The numbers reported at the meeting clearly indicate a problem. How big a problem is an important question. I tend to agree with Mr. Burke that organizations tend to behave in the same way across cases. But this is really a question to ask the district. How about a survey of special ed parents asking these questions?

Posted by Mamacita
a resident of Greene Middle School
on Nov 18, 2013 at 12:40 pm

Please correct me if I am wrong! but I recall reading an article so ether in which Kevin Skelly claimed that each IEP student cost the PAUSD $8,000/year! This was his justification for mainstreaming as many IEP kids as possible as early as possible.

If this is true, wouldn't this cause API scores to fall, as well as cheating IEP students out of what they need?

Posted by Edmund Burke
a resident of Another Palo Alto neighborhood
on Nov 18, 2013 at 1:52 pm

Even if students are mainstreamed they are still on IEPs and would not need to take the STAR test (now defunct). The state provided special assessments for students on IEPs. See: Web Link

The district's API would not fall due to inclusion or mainstreaming. Mainstreaming is decided based on whether or not the child is being served in the Least Restrictive Alternative and receiving an appropriate education based on their disability. There can be financial incentives for districts to operate inclusion programs if they are run on thin staffing -- an allegation that has been made about PAUSD's program by some parents.

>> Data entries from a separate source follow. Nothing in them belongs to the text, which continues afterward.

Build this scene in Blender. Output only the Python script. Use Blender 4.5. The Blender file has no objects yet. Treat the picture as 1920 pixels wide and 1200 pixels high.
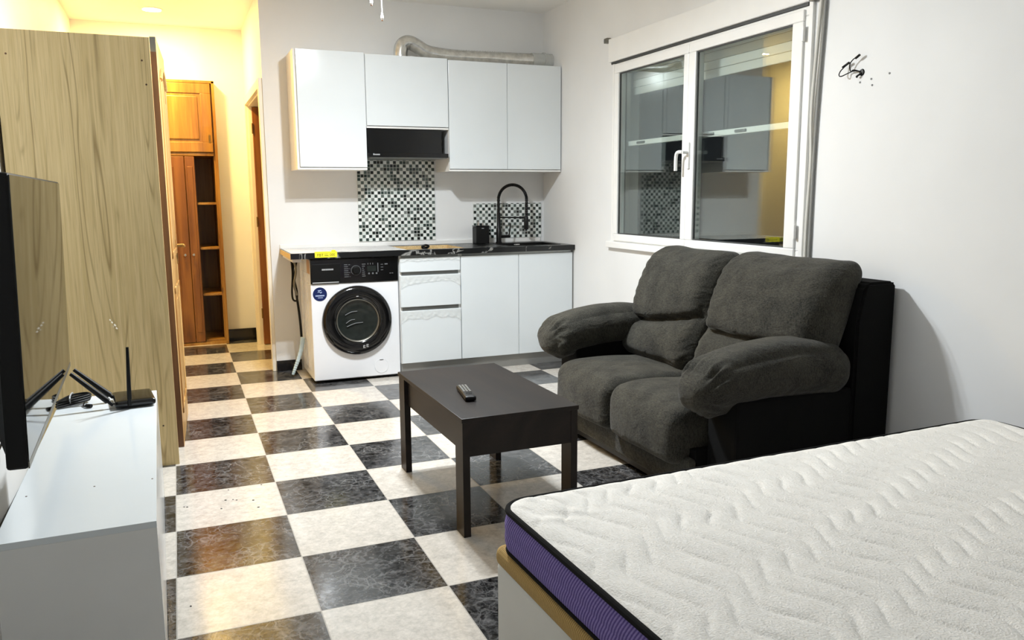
import bpy, bmesh, math, random
from mathutils import Vector, Matrix, noise as mnoise

# ------------------------------------------------------------------ camera, light, exposure
random.seed(7)
scene = bpy.context.scene
COL = scene.collection

cam_data = bpy.data.cameras.new('camera')
cam = bpy.data.objects.new('camera', cam_data)
COL.objects.link(cam)
scene.camera = cam
cam_data.sensor_width = 36.0
cam_data.lens = 28.4227
cam_data.clip_start = 0.02
_rt = Vector((0.92423773, -0.381761, -0.00656912))
_up = Vector((0.06442728, 0.13897314, 0.98819815))
_fw = Vector((0.37634259, 0.91375325, -0.15304004))
cam.matrix_world = Matrix(((_rt.x, _up.x, -_fw.x, 0.0),
                           (_rt.y, _up.y, -_fw.y, 0.0),
                           (_rt.z, _up.z, -_fw.z, 1.35106),
                           (0, 0, 0, 1)))

world = bpy.data.worlds.new('night')
scene.world = world
world.use_nodes = True
world.node_tree.nodes['Background'].inputs[0].default_value = (0.010, 0.012, 0.016, 1)
world.node_tree.nodes['Background'].inputs[1].default_value = 0.5

vs = scene.view_settings
vs.view_transform = 'Standard'
vs.look = 'None'
vs.exposure = 0.0
vs.gamma = 1.0
vs.use_curve_mapping = False
scene.cycles.use_denoising = True
scene.cycles.max_bounces = 10
scene.cycles.diffuse_bounces = 6
scene.cycles.sample_clamp_indirect = 6.0

FAN_LAMP = (0.91, 0.965, 1.0)      # neutral white bulbs of the ceiling fan
FAN_POWER = 2750.0
HALL_LAMP = (1.0, 0.66, 0.20)      # warm hallway downlight
HALL_POWER = 1500.0

# ------------------------------------------------------------------ materials
def lin(r, g, b):
    f = lambda c: (c / 255 / 12.92) if c / 255 <= 0.04045 else ((c / 255 + 0.055) / 1.055) ** 2.4
    return (f(r), f(g), f(b), 1.0)

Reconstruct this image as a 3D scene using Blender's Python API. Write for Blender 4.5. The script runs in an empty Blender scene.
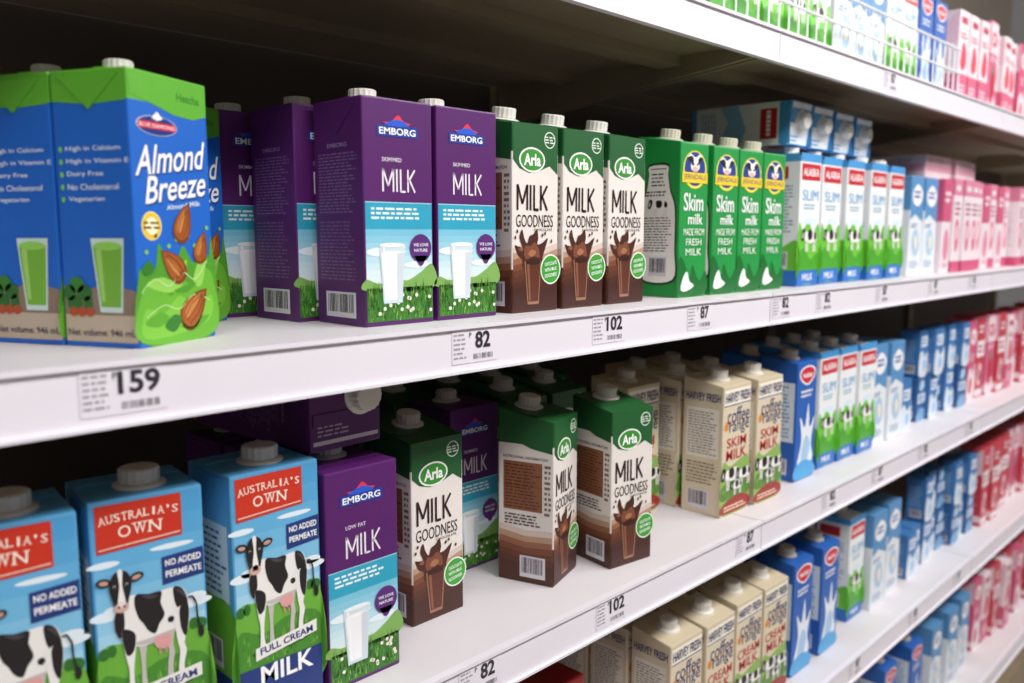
import bpy, bmesh, math, random
from mathutils import Vector, Matrix, Euler
S = bpy.context.scene
COL = S.collection
random.seed(7)
R = math.radians

# ---------------------------------------------------------------- camera
CZ = 1.35; D = 0.53; FPX = 850.0
TH = R(44.4); PIT = math.atan(107.5 / FPX)
CAM = Vector((0, -D, CZ))
fh = Vector((math.cos(TH), math.sin(TH), 0)); RT = Vector((math.sin(TH), -math.cos(TH), 0))
FW = fh * math.cos(PIT) + Vector((0, 0, -math.sin(PIT)))
UP = fh * math.sin(PIT) + Vector((0, 0, math.cos(PIT)))
cd = bpy.data.cameras.new('camera'); cam = bpy.data.objects.new('camera', cd); COL.objects.link(cam)
cam.location = CAM
cam.rotation_euler = (R(90) - PIT, 0, TH - R(90))
cd.sensor_width = 36; cd.lens = FPX / 1024 * 36; cd.clip_start = .01
cd.dof.use_dof = True; cd.dof.focus_distance = .80; cd.dof.aperture_fstop = 4.5
S.camera = cam
S.view_settings.view_transform = 'Standard'

def colx(px, y, z):
    """x along the shelf where a point at depth y, height z is seen in pixel column px"""
    lo, hi = -1.0, 6.0
    for _ in range(50):
        m = (lo + hi) / 2
        d = Vector((m, y, z)) - CAM
        q = 512 + FPX * d.dot(RT) / max(d.dot(FW), 1e-4)
        if q < px: lo = m
        else: hi = m
    return lo

# ---------------------------------------------------------------- materials
MC = {}
def lin(h):
    h = h.lstrip('#'); o = []
    for i in (0, 2, 4):
        c = int(h[i:i+2], 16) / 255
        o.append(c / 12.92 if c <= .04045 else ((c + .055) / 1.055) ** 2.4)
    return o + [1]
def M(c, rough=.42, noise=.06, scale=40, metal=0, name=None):
    k = (c, rough, noise, metal)
    if k in MC: return MC[k]
    m = bpy.data.materials.new(name or 'printed_card_' + c.lstrip('#')); m.use_nodes = True
    nt = m.node_tree; b = nt.nodes['Principled BSDF']
    b.inputs['Roughness'].default_value = rough; b.inputs['Metallic'].default_value = metal
    tc = nt.nodes.new('ShaderNodeTexCoord'); nz = nt.nodes.new('ShaderNodeTexNoise')
    nz.inputs['Scale'].default_value = scale
    nt.links.new(tc.outputs['Object'], nz.inputs['Vector'])
    mx = nt.nodes.new('ShaderNodeMix'); mx.data_type = 'RGBA'
    L = lin(c)
    mx.inputs[6].default_value = [min(1, x * (1 + noise)) for x in L[:3]] + [1]
    mx.inputs[7].default_value = [x * (1 - noise) for x in L[:3]] + [1]
    nt.links.new(nz.outputs['Fac'], mx.inputs[0]); nt.links.new(mx.outputs[2], b.inputs['Base Color'])
    MC[k] = m
    return m

WHITE_METAL = M('#dfdadd', .45, .04, 12, 0, 'white_painted_metal')
RAILM = M('#e9e4ec', .3, .03, 10, 0, 'white_plastic_rail')
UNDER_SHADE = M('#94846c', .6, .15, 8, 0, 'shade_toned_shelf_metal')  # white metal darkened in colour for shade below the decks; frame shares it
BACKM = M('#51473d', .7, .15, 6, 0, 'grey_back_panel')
CAPM = M('#e9e5de', .35, .02, 30, 0, 'white_cap_plastic')
CAPC = M('#d6cebd', .4, .03, 30, 0, 'cream_cap_plastic')
WIREM = M('#f2f2f2', .3, .02, 20, 0, 'white_coated_wire')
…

Here are articles both pro: Web Link and con: Web Link regarding inclusion.

Posted by PAUSD parent
a resident of Community Center
on Nov 19, 2013 at 10:03 am

You families who stand for the rights of your children are courageous and benefit many. Fighting for documentation of the bullying in PAUSD schools and compliance to resolve them accordingly, are also benefitting the entire PAUSD population.

Many bullying incidents with mainstream children of PAUSD were not recorded and various tactics were used to make families "disappear" with their complaints. What Edmund Burke suggested is true from what I've heard from families who have children that are not in Special Education. The administrators took it upon themselves to use their "sophistication" to resolve the problem. The "sophisticated" process of resolution are the many ways families can be shamed, blamed, confused, intimidated, and misdirected from having their bullying situation properly documented and resolved within PAUSD system. It's incredibly hurtful to witness what happens to an entire family when this happens - emotionally, financially, and mostly, for the child involved. Families learned to lie low and suffer than call attention to their situations for that type of "sophistication".

The obfuscation PAUSD is allowed to practice under Skelly is hurting families, the children, and the community. Let mistakes stay in the past, Skelly. Skelly and administrators under Skelly, please put children first and you will make the right choices going forward.

Posted by Edmund Burke
a resident of Another Palo Alto neighborhood
on Nov 19, 2013 at 11:08 am

@PAUSD parent

You may be interested in my new blog: Web Link

I have just posted at length about the new Palo Alto bullying policies and how they are set up to provide lesser protection to children who are bullied for a reason not related to discrimination.

Posted by Terman student
a resident of Charleston Meadows
on Feb 5, 2014 at 6:35 pm

As a stdent at terman, the special education classes have not changed one bit. In fact, students are sometimes neglected.